Estes setores se somam aos professores, trabalhadores da saúde, públicos e municipais que no dia de hoje já foram começando a paralisação.

De ser uma paralisação efetiva nos locais estratégicos como a mineiração e portos, assim como em aeroportos e transporte, junto com a mobilização de centenas de milhares de convocatórias, não só possa reunir massivamente mas que novamente deixe o governo no ar, mas sim abrir a possibilidade de que a paralisação golpeie núcleos estratégicos dos grandes capitalistas, e permita unificar a juventude com o movimento operário. A saída de centenas de milhares às ruas será uma grande bofetada no governo, mas será uma alavanca real e efetiva na medida que seja o primeiro passo para uma verdadeira greve geral que derrube Piñera e estas instituições anti-democráticas herdadas da ditadura. Essa deve ser a perspectiva.

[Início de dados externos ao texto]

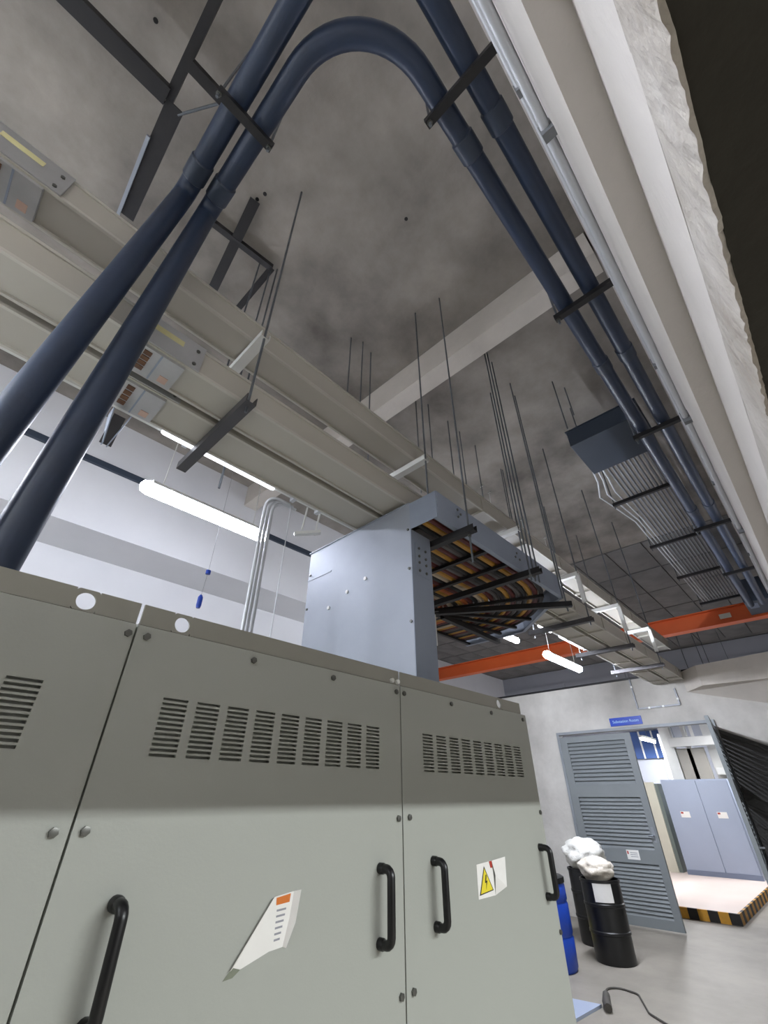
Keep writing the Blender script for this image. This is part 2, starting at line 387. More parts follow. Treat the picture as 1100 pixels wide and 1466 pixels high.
def handle(x, z0, z1, parent):
    y = CY; r = .0115
    p = [(x, y + .001, z1), (x, y - .026, z1)]
    p += [(x, y - .026 - .018 * math.sin(a), z1 - .018 * (1 - math.cos(a))) for a in [PI / 2 * k / 4 for k in range(1, 5)]]
    p += [(x, y - .044, (z0 + z1) / 2)]
    p += [(x, y - .026 - .018 * math.sin(a), z0 + .018 * (1 - math.cos(a))) for a in [PI / 2 * k / 4 for k in range(4, 0, -1)]]
    p += [(x, y - .026, z0), (x, y + .001, z0)]
    h = build('handle', MB().tube(p, r, 12), 'black_plastic', parent); h['label'] = 'black plastic pull handle'
    for z in (z0, z1): build('handle_foot', MB().tube([(x, y + .001, z), (x, y - .014, z), (x, y - .018, z)], [.0135, .0135, .0115], 14), 'black_plastic', h)
def bay(x0, x1, handles, holes, bolts, label, off=.103, endbay=False):
    t = empty('switchgear_cabinet', ((x0 + x1) / 2, 1.7, 0), label, 'cabinet', 'grey cabinets in the row')
    g = .0025
    louv = [(x0 + off + i * .0825, x0 + off + i * .0825 + .06) for i in range(9)]
    p = build('front_panel', louver_panel(x0 + g, x1 - g, louv), 'cab', t)
    md = p.modifiers.new('thick', 'SOLIDIFY'); md.thickness = .012; md.offset = 1 if False else -1
    body = MB(); body.box(x0 + .001, x1 - .001, CY + .05, 2.3, .1, ZT)
    body.box(x0 + .001, x0 + .02, CY + .014, CY + .05, .1, ZT); body.box(x1 - .02, x1 - .001, CY + .014, CY + .05, .1, ZT); body.box(x0 + .02, x1 - .02, CY + .014, CY + .05, ZT - .02, ZT)
    build('body', body, 'cab', t)
    build('louver_backing', MB().box(x0 + off - .02, x0 + off + .75, CY + .0145, CY + .017, 1.55, 1.71), 'cab', t)
    build('base_frame', MB().box(x0, x1, CY + .03, 2.28, 0, .1), 'black_steel', t)
    r = build('lifting_rail', MB().plate_holes(x0 + .004, x1 - .004 if not endbay else x1 - .04, ZT + .002, 1.889, CY + .004, CY + .010, holes), 'cab_rail', t)
    build('rail_foot', MB().box(x0 + .004, x1 - .04, CY + .010, CY + .05, ZT + .001, ZT + .006), 'cab_rail', r)
    for x, z in bolts: inst('bolt', bolt_y, t, (x, CY - .0005, z))
    for x, z0, z1 in handles: handle(x, z0, z1, t)
    return t
S0, S1, S2, S3 = -.615, .318, 1.249, 2.197
b0 = bay(S0, S1, [(-.52, 1.172, 1.33)], [(.2, 1.863, .0195)], [(.29, 1.445), (.303, 1.813), (0, 1.813), (.29, 1.059)], 'grey switchgear cabinet at the left edge of the picture', off=.078)
b1 = bay(S1, S2, [(.432, 1.178, 1.333), (1.146, 1.172, 1.328)], [(.421, 1.863, .019)], [(.342, 1.445), (.345, 1.814), (.635, 1.814), (.926, 1.814), (1.226, 1.814), (1.228, 1.442), (1.229, 1.059), (.34, 1.059)], 'grey switchgear cabinet with two black handles and a torn orange and white sticker')
b2 = bay(S2, S3, [(1.393, 1.172, 1.327), (2.123, 1.163, 1.32)], [(1.956, 1.863, .019)], [(1.281, 1.444), (1.268, 1.814), (1.562, 1.814), (1.867, 1.814), (2.156, 1.814), (2.180, 1.440), (2.184, 1.05), (1.279, 1.059)], 'grey switchgear cabinet with yellow triangle warning sticker at the end of the row', off=.118, endbay=True)
for x in (1.205, 1.235): build('rail_bolt', MB().tube([(x, CY + .004, 1.85), (x, CY - .006, 1.85)], .008, 10), 'white_steel', b1)
# torn sticker on the middle cabinet (xz outline on the door, slightly lifted at the edges)
def flat(pts, y, m, name, parent, t=.0006, label=None):
    mb = MB().prism([(a, b) for a, b in pts], 1, y, y - t)
    o = build(name, mb, m, parent)
    if label: o['label'] = label
    return o
st = flat([(.790, 1.304), (.845, 1.309), (.850, 1.24), (.826, 1.215), (.790, 1.213), (.722, 1.197), (.705, 1.202)], CY, 'paper', 'torn_sticker', b1, .0012, 'torn white warning sticker with an orange header')
flat([(.796, 1.302), (.836, 1.306), (.834, 1.291), (.797, 1.289)], CY - .0012, 'orange_print', 'sticker_header', st)
for k in range(6): flat([(.800, 1.281 - k * .010), (.826 - .002 * k, 1.282 - k * .010), (.826 - .002 * k, 1.2785 - k * .010), (.800, 1.2775 - k * .010)], CY - .0012, 'ink', 'print_line', st)
cu = MB().add([(.845, CY - .0012, 1.309), (.858, CY - .013, 1.312), (.846, CY - .016, 1.255), (.830, CY - .010, 1.214), (.826, CY - .0012, 1.215), (.838, CY - .0012, 1.262)],
              [(0, 1, 2, 5), (5, 2, 3, 4)])
cu.smooth = True
o = build('sticker_curl', cu, 'paper', st)
cl = MB().add([(.790, CY - .001, 1.304), (.783, CY - .008, 1.303), (.694, CY - .007, 1.199), (.705, CY - .001, 1.202)], [(0, 1, 2, 3)])
build('sticker_curl', cl, 'paper', st)
flat([(.703, 1.203), (.722, 1.196), (.706, 1.187), (.684, 1.186)], CY, 'glue', 'glue_patch', b1, .0004)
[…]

Para isso é necessário superar a política da Mesa de Unidade Social que busca pressionar por um “diálogo sem exclusões” com a paralisação, com o assassino e repressor Piñera e se enfiar na armadilha “constituinte” como já faz a FA e o PC. A paralisação de hoje deve ser o início de um plano de luta e uma greve com continuidade com o objetivo de frear a agenda repressiva de Piñera, de parar sua brutal repressão contra as e os lutadores do povo trabalhador, para impor o julgamento e o castigo dos responsáveis, conquistar a liberdade dos presos desta rebelião, junto aos organismos de direitos humanos e sociais, com os trabalhadores à frente. Com essa força, a greve geral deve ter como objetivo derrubar Piñera e todo este regime à serviço das grandes empresas e multinacionais. Para isso é necessário superar os métodos das cúpulas burocráticas que não chamam a formar comitês de greve nas bases, nem tampouco convoca assembleias massivas e democráticas para definir o plano de luta e o programa. Somente derrubando Piñera, este regime e seus partidos, poderemos impor uma Assembleia Constituinte Livre e Soberana, onde realmente seja o povo quem decida.

(1) Nota Tradutor: da cozinha é o termo utilizado no Chile para descrever as negociatas entre os partidos da ordem.